What is asked:
Give only the lines from the one containing "168), .35, .45)" through the end of the material below, exactly as written.

Data section:

* start *

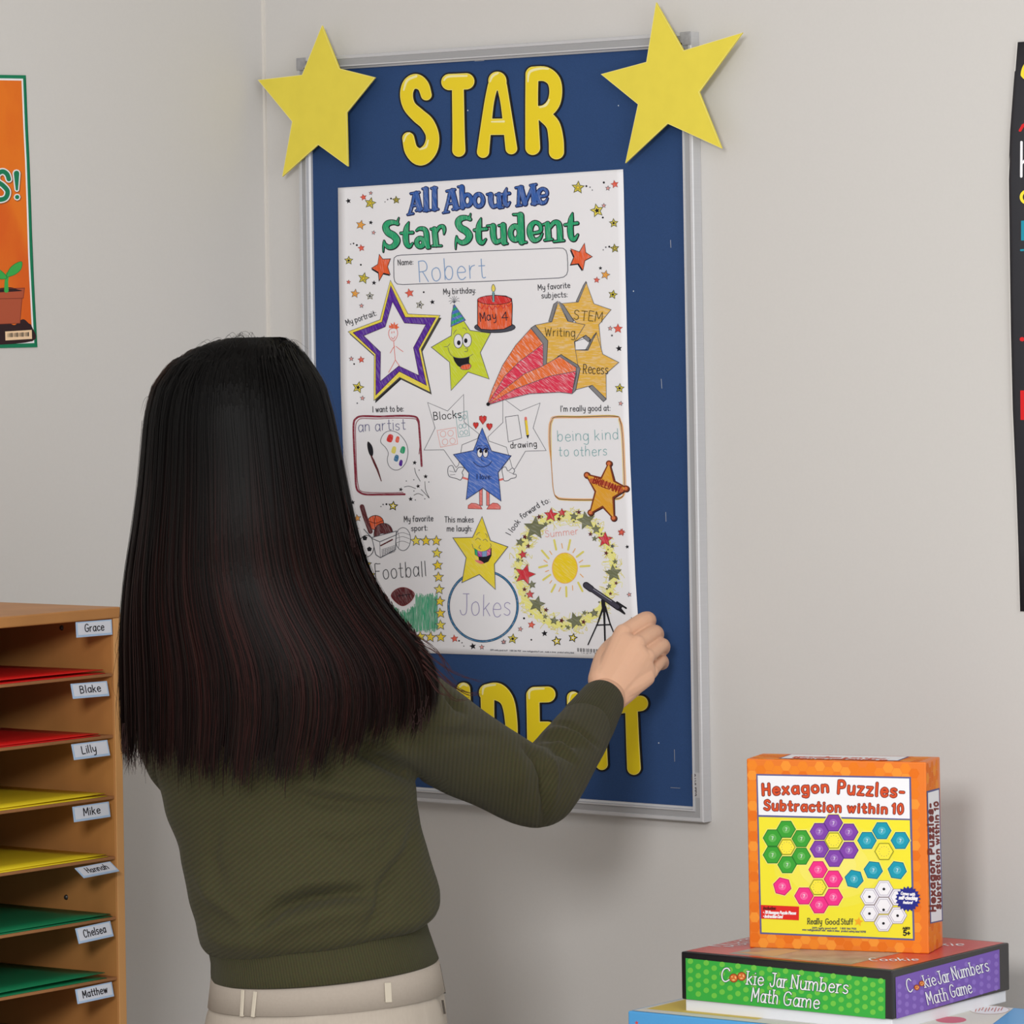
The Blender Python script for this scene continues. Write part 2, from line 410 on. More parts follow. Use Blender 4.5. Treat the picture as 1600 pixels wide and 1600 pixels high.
def plate(mb, loops, p0, n, h0, h1, mi=0):
    """extrude outline loops (first outer, others holes) lying on plane p0,n between heights h0 and h1"""
    p0 = Vector(p0); n = Vector(n)
    allp = [p for l in loops for p in l]; base = [onplane(p[0], p[1], p0, n) for p in allp]
    tr = geometry.tessellate_polygon([[Vector((p[0], p[1], 0)) for p in l] for l in loops]); N = len(allp)
    fs = []
    for t in tr:
        a, b, c = (base[k] for k in t)
        if (b - a).cross(c - a).dot(n) < 0: t = tuple(reversed(t))
        fs.append(tuple(k + N for k in t)); fs.append(tuple(reversed(t)))
    o = 0
    for l in loops:
        m = len(l)
        for k in range(m): fs.append((o + k, o + (k + 1) % m, o + (k + 1) % m + N, o + k + N))
        o += m
    mb.add([v + n * h0 for v in base] + [v + n * h1 for v in base], fs, mi)
# ================================================================ materials
YW = .016                                    # back wall plane
XL = onplane(415, 250, Vector((0, YW, 0)), Vector((0, -1, 0))).x   # left wall plane
NB = Vector((0, -1, 0)); NX = Vector((1, 0, 0))
M_wall = mat('wall_paint', rgb(203, 201, 199), .85, .12, build=bnoise(300, .006, .02, dist=.0003))
M_floor = mat('floor_vinyl', rgb(206, 200, 190), .5, .4, build=bnoise(14, .05))
M_ceil = mat('ceiling_paint', rgb(225, 223, 218), .9, .1)
M_alu = mat('brushed_aluminium', rgb(196, 197, 201), .42, .5, .12, build=bnoise(8, .02, .02, (1, 1, 60)))
M_alu2 = mat('dull_aluminium_groove', rgb(160, 161, 164), .5, .4, .1)
M_blue = mat('navy_fabric_board', rgb(45, 73, 119), .8, .2, build=bnoise(900, .07, .12, dist=.0004))
M_star = mat('yellow_star_card', rgb(228, 211, 78), .75, .2, build=bnoise(40, .02, .04))
M_stared = mat('star_card_cut_edge', rgb(238, 226, 140), .8, .2)
M_ledge = mat('letter_black_outline', rgb(26, 24, 26), .5, .3)
M_lyel = mat('letter_yellow_print', rgb(232, 208, 30), .35, .45, build=bnoise(30, .05, 0, light=rgb(226, 192, 26)))
M_lrim = mat('letter_pale_rim_print', rgb(238, 224, 120), .35, .45)
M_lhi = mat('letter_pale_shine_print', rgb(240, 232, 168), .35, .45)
M_lgold = mat('letter_gold_shade_print', rgb(226, 188, 18), .35, .45)
M_paper = mat('poster_paper', rgb(231, 231, 236), .6, .3)
def ink(name, r, g, b): return mat(name, rgb(r, g, b), .65, .2)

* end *

Task result:
M_lhi = mat('letter_pale_shine_print', rgb(240, 232, 168), .35, .45)
M_lgold = mat('letter_gold_shade_print', rgb(226, 188, 18), .35, .45)
M_paper = mat('poster_paper', rgb(231, 231, 236), .6, .3)
def ink(name, r, g, b): return mat(name, rgb(r, g, b), .65, .2)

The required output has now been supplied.